In my course we have proven the following result
Let $g$ is a non-negative measurable function on $G$ with measure $\nu$. Suppose $f: E \rightarrow G$ is a measurable function and that $\mu$ is a measure on $(E, \mathcal{E})$ such that $$ \nu=\mu \circ f^{-1} . $$ Then $$ \int_G g \mathrm{~d} \nu=\int_E g \circ f \mathrm{~d} \mu . $$
Separetly then, we proved (via a different argument)
Let $\phi:[a, b] \rightarrow \mathbb{R}$ be continuously differentiable and increasing. Then for any bounded Borel function $g$, we have $$ \int_{\phi(a)}^{\phi(b)} g(y) \mathrm{d} y=\int_a^b g(\phi(x)) \phi^{\prime}(x) \mathrm{d} x . $$
For $g$ non negative measurable I should be able to derive the second result from the first since it is more general.

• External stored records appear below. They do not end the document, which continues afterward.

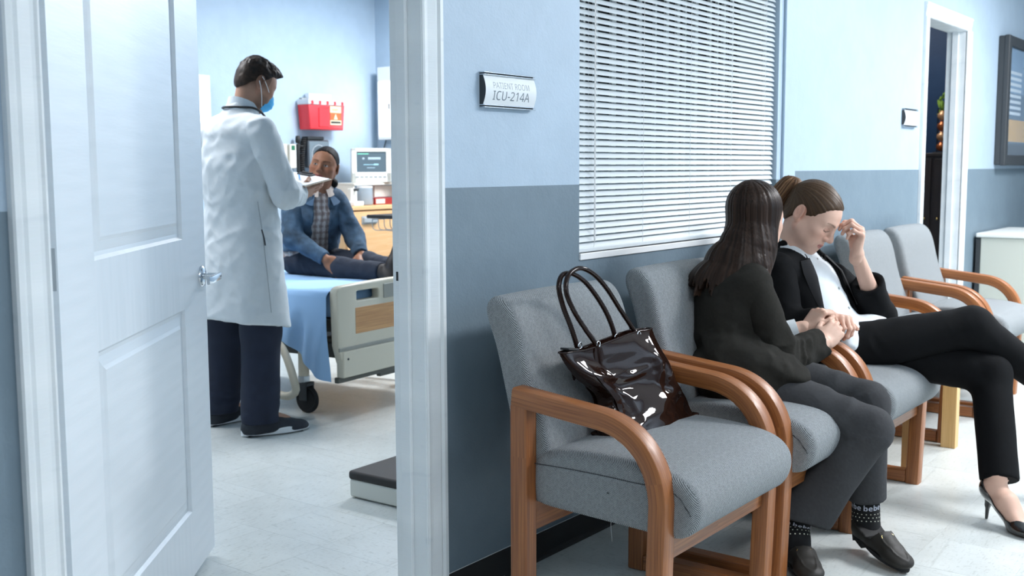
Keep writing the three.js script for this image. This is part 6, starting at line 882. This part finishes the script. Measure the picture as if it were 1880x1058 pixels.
    const laces = [0, 1, 2, 3].map((i) => tube([[-0.022, 0.076 - i * 0.010, 0.045 + i * 0.018], [0, 0.084 - i * 0.010, 0.048 + i * 0.018], [0.022, 0.076 - i * 0.010, 0.045 + i * 0.018]], 0.003, 10, 6));
    for (const g of [upper, mid, ...tread, ...laces]) { g.applyMatrix4(sc); g.applyMatrix4(M4); }
    const s = P.add('trainer', upper, M.cloth()); P.sub('sole', mid, M.white, s); for (const q of tread) P.sub('tread', q, M.rubber, s); for (const q of laces) P.sub('lace', q, std(0x5a6068, 0.8), s);
  };
  trainer([3.425, 0, -2.06], [0.93, 0.36]); trainer([3.46, 0, -2.405], [1, -0.05]);
  // stethoscope and clipboard
  const st = thing('stethoscope', 'black stethoscope tube hanging around the neck of the white coat', 'stethoscope', [3.475, 1.518, -2.195]);
  part('tube', tube([[0.10, -0.10, 0.085], [0.06, 0.0, 0.100], [0.0, 0.037, 0.098], [-0.055, 0.042, 0.062], [-0.083, 0.044, 0.005], [-0.060, 0.042, -0.06], [0.0, 0.037, -0.090], [0.06, 0.0, -0.095], [0.11, -0.10, -0.08], [0.13, -0.2, -0.06]], 0.0055, 90, 10), M.black, st);
  part('chest_piece', [cyl(0.02, 0.022, 0.012).rotateZ(Math.PI / 2).translate(0.145, -0.22, -0.06)], M.chrome, st); part('ear_tubes', [tube([[0.10, -0.10, 0.085], [0.125, -0.16, 0.075], [0.135, -0.20, 0.06]], 0.004, 14, 8)], M.chrome, st);
  const cb = thing('clipboard', 'clipboard with white paper held by the doctor in front of the patient', 'clipboard', [3.71, 1.220, -2.075]); cb.rotation.set(0.16, 0.25, 0.14, 'YXZ');
  part('board', rbox(-0.11, 0.13, -0.004, 0, -0.16, 0.12, 0.0015), std(0x8a7a66, 0.6), cb); part('paper', rbox(-0.10, 0.12, 0, 0.003, -0.15, 0.11, 0.0006), std(0xeef1f2, 0.8), cb);
  part('clip', [rbox(0.085, 0.13, 0.002, 0.010, -0.06, 0.02, 0.002), between(V(0.12, 0.012, -0.05), V(0.12, 0.012, 0.01), 0.005)], M.black, cb);
  { const pen = thing('pen', 'blue pen lying on the clipboard paper', 'pen', [3.71, 1.220, -2.075]); pen.rotation.copy(cb.rotation); part('barrel', between(V(-0.02, 0.0075, 0.03), V(0.06, 0.0075, -0.03), 0.004), std(0x3d7fc0, 0.4), pen); part('tip', between(V(-0.02, 0.0075, 0.03), V(-0.032, 0.0075, 0.039), 0.0035, 0.001), M.steel, pen); }
}
// ================= patient on the bed
{
  const P = person('woman in a denim jacket and dark jeans sitting on the hospital bed', [4.42, 0.66, -2.6]);
  const sk = SKIN.brown, H = V(4.418, 1.283, -2.625), fwd = V(-0.84, 0.10, 0.53), up = V(0.13, 1, 0.15), HM = frameM(H, fwd, up).multiply(new THREE.Matrix4().makeScale(0.96, 0.95, 0.96));
  const shR = [4.30, 1.085, -2.765], shL = [4.515, 1.085, -2.635], elR = [4.235, 0.885, -2.71], wrR = [4.305, 0.762, -2.505], elL = [4.56, 0.87, -2.535], wrL = [4.505, 0.775, -2.43];
  const hipR = [4.375, 0.735, -2.83], hipL = [4.52, 0.735, -2.80], knR = [4.355, 0.716, -2.44], knL = [4.53, 0.735, -2.40], anR = [4.385, 0.706, -2.14], anL = [4.475, 0.715, -2.12];
  const sL = [0.85, 0, 0.5], spine = (da, db) => [{ c: [4.45, 0.755, -2.82], l: [0.98, 0, 0.2], a: 0.155 + da, b: 0.11 + db }, { c: [4.45, 0.87, -2.77], l: [0.92, 0, 0.35], a: 0.13 + da, b: 0.10 + db }, { c: [4.43, 1.0, -2.71], l: sL, a: 0.135 + da, b: 0.10 + db }, { c: [4.42, 1.085, -2.69], l: sL, a: 0.135 + da, b: 0.075 + db }, { c: [4.418, 1.15, -2.67], l: sL, a: 0.052 + da * 0.5, b: 0.052 + db * 0.5 }];
  const body = netMesh([loftP(spine(0, 0), 0.03), capP([4.418, 1.13, -2.67], [4.42, 1.23, -2.64], 0.048, 0.047, 0.03), ...chainP([shR, elR, wrR], [0.045, 0.037, 0.026], 0.02), ...chainP([shL, elL, wrL], [0.045, 0.037, 0.026], 0.02), ...chainP([hipR, knR, anR], [0.065, 0.045, 0.038], 0.03), ...chainP([hipL, knL, anL], [0.065, 0.045, 0.038], 0.03)], 0.011, { color: vari(sk, 0.12) });
  const hR = makeHand({ side: 1, skin: sk, scale: 1.05, flex: [[0.45, 0.5, 0.3], [0.45, 0.5, 0.3], [0.5, 0.5, 0.3], [0.5, 0.5, 0.3]], spread: 0.3, thumb: [[-0.042, 0.044, -0.01], [-0.066, 0.068, -0.016], [-0.08, 0.088, -0.022]] }, handM(V(...wrR).add(V(-0.004, 0, 0.006)), V(0.22, -0.62, 0.76), V(-0.82, 0.28, 0.48)));
  const hL = makeHand({ side: -1, skin: sk, scale: 1.05, flex: [[0.6, 0.7, 0.4], [0.6, 0.7, 0.4], [0.65, 0.7, 0.4], [0.7, 0.7, 0.4]], spread: 0.2 }, handM(V(...wrL).add(V(-0.004, 0, 0.006)), V(-0.50, -0.48, 0.62), V(0.05, 0.70, 0.68)));
  P.add('body', [body, makeHead({ skin: sk, brow: [0.012, 0.007, 0.005], full: 1.12, jaw: 0.9, lip: [0.24, 0.07, 0.06], gaze: [-0.0022, 0.0012] }, HM), hR, hL], M.skin);
  const line = polyline([[-0.12, -0.07], [-0.06, -0.058], [-0.02, -0.036], [0.0, -0.006], [0.012, 0.026], [0.035, 0.044], [0.065, 0.064], [0.085, 0.080], [0.10, 0.09], [0.14, 0.1]]);
  const hg = netMesh([...hairCap(0.003, line, 0.014), ellP([0.0, -0.012, -0.046], [0.066, 0.062, 0.058], 0.02), cutP((x, y, z) => (z - line(y, x)) * 0.75, 0.006), ellP([0.045, -0.085, -0.075], [0.036, 0.032, 0.034], 0.01)], 0.003, { mod: (d, x, y, z) => d - 0.002 * (noise3(x * 140, y * 20, z * 30) - 0.5), color: () => [0.007, 0.006, 0.006] }); hg.applyMatrix4(HM); P.add('hair', hg, hairMat({ roughness: 0.65, specularIntensity: 0.2 }));
  // jeans and boots
  const jn = [0.013, 0.019, 0.034], jcol = (x, y, z) => { const k = 1 + (fbm(x * 40, y * 40, z * 40, 2) - 0.5) * 0.4; return jn.map((c) => c * k); };
  const wr = wrinkle(0.005, 14, 14, 18, 1);
  P.add('jeans', [netMesh([ellP([4.45, 0.74, -2.82], [0.165, 0.085, 0.14], 0.04), ...chainP([hipR, knR, anR], [0.080, 0.058, 0.053], 0.03), halfP(V(0.05, -0.1, 1), [4.385, 0.73, -2.155], 0.004)], 0.008, { mod: wr, color: jcol }), netMesh([...chainP([hipL, knL, anL], [0.080, 0.058, 0.053], 0.03), halfP(V(-0.1, -0.1, 1), [4.475, 0.74, -2.135], 0.004)], 0.008, { mod: wr, color: jcol })], M.cloth());
  for (const [an, tip] of [[anR, [4.425, 0.835, -2.085]], [anL, [4.51, 0.825, -2.075]]]) {
    const heel = [an[0] + 0.005, an[1] - 0.035, an[2] + 0.045], g = netMesh([capP([an[0], an[1], an[2] - 0.02], heel, 0.047, 0.038, 0.02), capP(heel, [(heel[0] + tip[0]) / 2, (heel[1] + tip[1]) / 2 + 0.005, (heel[2] + tip[2]) / 2 - 0.004], 0.039, 0.038, 0.02), capP([(heel[0] + tip[0]) / 2, (heel[1] + tip[1]) / 2, (heel[2] + tip[2]) / 2], tip, 0.037, 0.024, 0.02)], 0.0045, { color: vari([0.017, 0.012, 0.010], 0.4) }); P.add('boot', g, M.cloth({ roughness: 0.6 }));
  }
  // plaid shirt
  const fr = loftP(spine(0.008, 0.010), 0.03); const plaid = (x, y, z) => { const q = fr.frame(x, y, z), st = (v, p, w) => (((v / p) % 1) + 1) % 1 < w; let c = [0.46, 0.40, 0.37]; if (st(q.u + 10, 0.034, 0.34)) c = mixc(c, [0.14, 0.085, 0.075], 0.6); if (st(y, 0.036, 0.36)) c = mixc(c, [0.15, 0.09, 0.08], 0.55); if (st(q.u + 10.012, 0.034, 0.1)) c = mixc(c, [0.65, 0.62, 0.6], 0.7); return c; };
  const shirt = P.add('plaid_shirt', netMesh([fr, halfP(V(0.05, 1, -0.1), [4.435, 1.135, -2.645], 0.004)], 0.006, { mod: wrinkle(0.005, 16, 10, 16, 1), color: plaid }), M.cloth());
  const colr = (s) => gridSurf((u, v) => { const a = lerp(-2.9, -0.35, u) * s, r = lerp(0.060, 0.086, v), y = lerp(1.192, 1.15, v) - 0.04 * smooth(u, 0.4, 1), fx = -0.53, fz = 0.85; return V(4.42 + r * (Math.cos(a) * fx - Math.sin(a) * fz), y, -2.665 + r * (Math.cos(a) * fz + Math.sin(a) * fx)); }, 20, 4); const pcm = M.cloth({ vertexColors: false, color: 0xb3a8a0, side: THREE.DoubleSide }); P.sub('collar', colr(1), pcm, shirt); P.sub('collar', colr(-1), pcm, shirt);
  // denim jacket
  const dn = [0.036, 0.068, 0.108], dcol = (x, y, z) => { const n = fbm(x * 24, y * 24, z * 24, 3), k = 0.8 + 1.7 * (n - 0.3) + 0.25 * (noise3(x * 260, y * 260, z * 260) - 0.5); return dn.map((c) => c * k); };
  const jl = loftP([{ c: [4.45, 0.80, -2.80], l: [0.98, 0, 0.2], a: 0.178, b: 0.135 }, { c: [4.45, 0.88, -2.77], l: [0.92, 0, 0.35], a: 0.165, b: 0.128 }, { c: [4.43, 1.0, -2.715], l: sL, a: 0.164, b: 0.130 }, { c: [4.42, 1.085, -2.693], l: sL, a: 0.15, b: 0.1 }, { c: [4.418, 1.14, -2.675], l: sL, a: 0.075, b: 0.07 }], 0.03);
  const hwid = polyline([[0, 0.062], [2, 0.050], [3, 0.045], [4, 0.055]]), opn = { op: -1, k: 0.006, c: null, d: (x, y, z) => { const q = jl.frame(x, y, z); return Math.max(0.005 - q.w, Math.abs(q.u) - hwid(q.s)); } };
  const dw = wrinkle(0.006, 12, 16, 12, 1);
  const jg = netMesh([jl, capP(shR, [4.365, 1.105, -2.725], 0.062, 0.05, 0.03), capP(shL, [4.465, 1.105, -2.665], 0.062, 0.05, 0.03), opn, halfP(V(0, -1, 0), [4.45, 0.80, -2.8], 0.005)], 0.0065, { mod: dw, color: dcol });
  const aR = netMesh([...chainP([shR, elR], [0.064, 0.058], 0.02), capP(elR, wrR, 0.057, 0.042, 0.03), endCut(elR, [4.30, 0.768, -2.517], 0.005)], 0.006, { mod: dw, color: dcol }), aL = netMesh([...chainP([shL, elL], [0.064, 0.056], 0.02), capP(elL, wrL, 0.055, 0.042, 0.03), endCut(elL, [4.508, 0.781, -2.442], 0.005)], 0.006, { mod: dw, color: dcol });
  const jk = P.add('denim_jacket', [jg, aR, aL], M.cloth());
  const jcl = (s) => gridSurf((u, v) => { const a = lerp(-2.9, -0.5, u) * s, r = lerp(0.080, 0.122, v), y = lerp(1.185, 1.118, v) - 0.055 * smooth(u, 0.4, 1), fx = -0.53, fz = 0.85; return V(4.42 + r * (Math.cos(a) * fx - Math.sin(a) * fz), y, -2.675 + r * (Math.cos(a) * fz + Math.sin(a) * fx)); }, 20, 4); const dcm = M.cloth({ vertexColors: false, color: 0x3d566f, side: THREE.DoubleSide }); P.sub('collar', jcl(1), dcm, jk); P.sub('collar', jcl(-1), dcm, jk);
}
scene.traverse((o) => { if (o.isLight) { o.castShadow = !o.isRectAreaLight; } });
renderer.render(scene, camera);
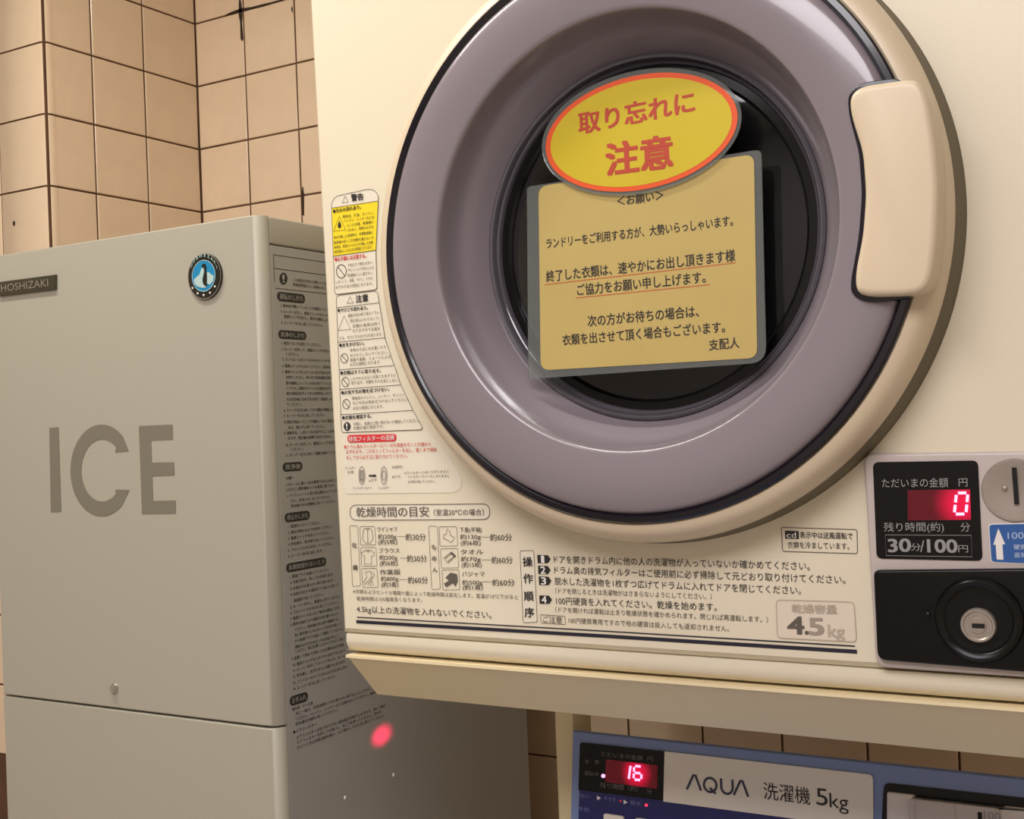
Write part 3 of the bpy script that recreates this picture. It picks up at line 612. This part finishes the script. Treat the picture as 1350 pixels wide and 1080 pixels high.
for r in ((302, 267, 435, 263, 'ワイシャツ', 0), (306, 317, 432, 314, '約200g', 0), (308, 354, 437, 350, '(約5枚)', 0), (495, 326, 632, 325, '約30分', 1), (312, 412, 452, 412, 'ブラウス', 0), (315, 460, 438, 458, '約200g', 0), (318, 500, 440, 497, '(約6枚)', 0), (503, 473, 640, 472, '約30分', 1),
          (318, 560, 458, 558, '作業服', 0), (325, 606, 445, 603, '約800g', 0), (328, 646, 445, 643, '(約3着)', 0), (510, 620, 647, 620, '約60分', 1), (865, 270, 1014, 268, '下着(半袖)', 0), (868, 318, 1008, 316, '約130g', 0), (872, 360, 1008, 358, '(約6枚)', 0), (1072, 328, 1222, 328, '約60分', 1),
          (872, 420, 1025, 420, 'タオル', 0), (872, 470, 1008, 468, '約70g', 0), (878, 510, 1014, 508, '(約15枚)', 0), (1082, 483, 1227, 483, '約60分', 1), (880, 572, 1035, 572, 'パジャマ', 0), (882, 630, 1020, 628, '約500g', 0), (885, 664, 1022, 662, '(約1着)', 0), (1087, 637, 1240, 637, '約60分', 1)):
    TC(A4, a4, r[4], *r[:4], 46 if r[5] else 34, TK, .012)
TC(A4, a4, '※衣類およびセンイの種類や量によって乾燥時間は変化します。室温が10℃下がると', 135, 687, 1262, 729, 27, TK, .0)
TC(A4, a4, '乾燥時間は10%程度長くなります。', 160, 736, 607, 748, 27, TK, .0)
TC(A4, a4, '4.5kg以上の洗濯物を入れないでください。', 160, 817, 1082, 860, 46, ('limit_lettering', DRY, ink, tab, .0005), .0)
bm = B(); stroke(bm, DRY, [(471, 813.8), (800, 832.3), (1127.4, 852)], .0009, .0004); stroke(bm, DRY, [(470, 819.6), (800, 838.8), (1130, 859.3)], .0026, .0004); link('double_rule', bm, ink_navy, fp)
# operating steps
stp = poly('step_heading_box', DRY, rounded([(685.8, 726.4), (704, 726), (708.6, 820.4), (690, 821.2)], 2.2, 3), sticker, dr, .00015, .0001)
bm = B(); stroke(bm, DRY, rounded([(685.8, 726.4), (704, 726), (708.6, 820.4), (690, 821.2)], 2.2, 3), .0004, .0004, True); link('heading_outline', bm, ink_soft, stp)
bm = B(); stroke(bm, DRY, rounded([(712.8, 810.4), (745, 812.6), (745.8, 823.4), (713.6, 821.4)], 1.5, 2), .0004, .0004, True); link('note_outline', bm, ink_soft, stp)
bm = B(); stroke(bm, DRY, rounded([(1030, 695.4), (1130, 698.3), (1130.6, 730), (1032, 727)], 3, 3), .0005, .0004, True); link('code_outline', bm, ink_soft, stp)
SKy = ('step_lettering', DRY, ink, stp, .0005); SS = ('step_small_print', DRY, ink_soft, stp, .0005)
A5, a5 = (670, 680), 5.19
for b_, x, y in (('操', 104, 347), ('作', 108, 462), ('順', 112, 582), ('序', 116, 694)): TC(A5, a5, b_, x, y, x + 64, y + 1, 62, SKy, .02)
tags = [((200, 268), (292, 325)), ((205, 342), (292, 400)), ((210, 415), (297, 475)), ((214, 545), (301, 603))]
tgo = []
for (x0, y0), (x1, y1) in tags:
    bm = B(); prism(bm, [DRY.hit(*(A5[0] + x / a5, A5[1] + y / a5), .0004) for x, y in ((x0, y0), (x1 - 20, y0 + 2), (x1, (y0 + y1) / 2), (x1 - 18, y1), (x0 + 3, y1))], DRY.n, 0); tgo.append(link('step_number_tag', bm, ink, stp))
bm = B(); prism(bm, [DRY.hit(*p, .0004) for p in ((1034.9, 699.6), (1053.2, 700.2), (1053.6, 710.6), (1035.5, 710.2))], DRY.n, 0)
cdo = link('code_tag', bm, ink, stp)
NK = ('step_numbers', DRY, white_ink, stp, .0007)
for (n_, x, y), q in zip((('1', 232, 322), ('2', 226, 396), ('3', 230, 470), ('4', 234, 598)), tgo): TC(A5, a5, n_, x, y, x + (16 if n_ == '1' else 32), y, 48, ('step_number', DRY, white_ink, q, .0007), .02, 'H')
T('cd', 1037.5, 709, 1050, 709.2, 7.5, ('code_lettering', DRY, white_ink, cdo, .0007), .0, 'H')
T('ドアを開きドラム内に他の人の洗濯物が入っていないか確かめてください。', 730.7, 742.5, 1068, 752, 9.5, SKy, .002)
T('ドラム奥の排気フィルターはご使用前に必ず掃除して元どおり取り付けてください。', 731.3, 756.5, 1115, 770, 9.5, SKy, .002)
T('脱水した洗濯物を1枚ずつ広げてドラムに入れてドアを閉じてください。', 731.7, 771, 1056.5, 784, 9.5, SKy, .002)
T('（ドアを閉じるときは洗濯物がはさまらないようにしてください。）', 732.6, 782.5, 938.6, 790.6, 7, SS, 0)
T('100円硬貨を入れてください。乾燥を始めます。', 733.6, 797, 945.3, 805.8, 9.6, SKy, .002)
T('（ドアを開ければ運転は止まり乾燥状態を確かめられます。閉じれば再運転します。）', 732.6, 807.3, 1012.8, 821, 7, SS, 0)
T('ご注意', 716.5, 820.5, 741.5, 822, 8.2, SS, .01)
T('100円硬貨専用ですので他の硬貨は投入しても返却されません。', 750, 821.8, 961.7, 832.8, 7.2, SS, .0)
T('表示中は送風運転で', 1055, 709.6, 1124.5, 711.2, 8.3, SKy, .012)
T('衣類を冷ましています。', 1038.7, 722.6, 1120, 724.6, 8.3, SKy, .0)
cap = poly('capacity_box', DRY, rounded([(1023.5, 791), (1126, 794), (1129.5, 846.5), (1025.2, 841)], 6, 4), mat('pale_sticker', (226, 212, 192), .4), dr, .0003, .0002)
bm = B(); stroke(bm, DRY, rounded([(1023.5, 791), (1126, 794), (1129.5, 846.5), (1025.2, 841)], 6, 4), .0007, .0005, True); link('capacity_outline', bm, ink_faint, cap)
CF = ('capacity_faded_lettering', DRY, ink_faint, cap, .0006)
T('乾燥容量', 1044.5, 808, 1104, 809.6, 11, CF, .03); T('5', 1067.8, 836.6, 1086, 837.2, 21.5, ('capacity_digit', DRY, mat('half_faded_ink', (160, 146, 130), .6), cap, .0006), .03, 'H')
T('kg', 1092.5, 839.5, 1114, 840.5, 15.5, CF, .02, 'H'); T('4', 1039.8, 835.6, 1060, 836, 22, ('capacity_lettering', DRY, ink_soft, cap, .0006), .03, 'H'); T('.', 1062.2, 835.8, 1065.6, 835.9, 21, ('capacity_lettering', DRY, ink_soft, cap, .0006), .03, 'H')

# coin panel
plp = rounded([(1141, 597.8), (1371, 594.5), (1384, 893), (1157.5, 877.5)], [14, 10, 14, 16], 6)
cp = poly('coin_panel', DRY, plp, plate_m, dr, .006, .006, bev=.002)
CPL = Plane((0, YD - .006, 0), (0, -1, 0), (0, 0, 1))
poly('display_window', CPL, rounded([(1151, 609.4), (1289.4, 607.2), (1295.6, 739.4), (1156, 736.4)], 8, 5), black_gloss, cp, .0006, .0006)
gl = CPL.hit(1268, 664)
poly('led_window', CPL, [(1196.8, 646.2), (1279.2, 645.2), (1280.4, 685.2), (1197.4, 686.2)], glow_mat('lit_red_filter', gl, .019), cp, .0009, .0002)
def seg7(bm, pl, c4, segs, w, off):
    TLc, TRc, BRc, BLc = [Vector(c) for c in c4]
    def at(u, v): return tuple(TLc * (1 - u) * (1 - v) + TRc * u * (1 - v) + BRc * u * v + BLc * (1 - u) * v)
    S = {'a': ((.14, 0), (.86, 0)), 'd': ((.14, 1), (.86, 1)), 'g': ((.14, .5), (.86, .5)), 'f': ((0, .09), (0, .44)), 'b': ((1, .09), (1, .44)), 'e': ((0, .56), (0, .91)), 'c': ((1, .56), (1, .91))}
    for s in segs: stroke(bm, pl, [at(*S[s][0]), at(*S[s][1])], w, off)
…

However, I am confused with what is going on. Here is how I am thinking about this formulation:
First let us convert the second equation into a measure theoretic formulation: \begin{align*} \int_{\mathbb{R} }^{} 1_{(\phi (a), \phi(b))} g \, \mathrm{d} \lambda = \int_{\mathbb{R} }^{} g \circ \phi * 1_{(a,b)} * \phi' \, \mathrm{d} \lambda \end{align*} where $\lambda $ is the Lebesgue measure on $\mathbb{R} $. My issue now is that I do not know how to apply the previous part. I need to seek $\mu $ such that \begin{align*} \lambda (A) = \mu (\phi^{-1} (A)). \end{align*} But how do I find it?
Question: Is it that we can't just derive the second from the first because it is hard to find such a $\mu $ moreover even if we find it it might not be the lebesgue measure as we desired?
Additional: If so, when do we use the first? I am aware that one can derive formulas for lebesgue to lebesgue measure, however, the above attempted proof has managed to confuse me.
Could someone help me understand what is going on?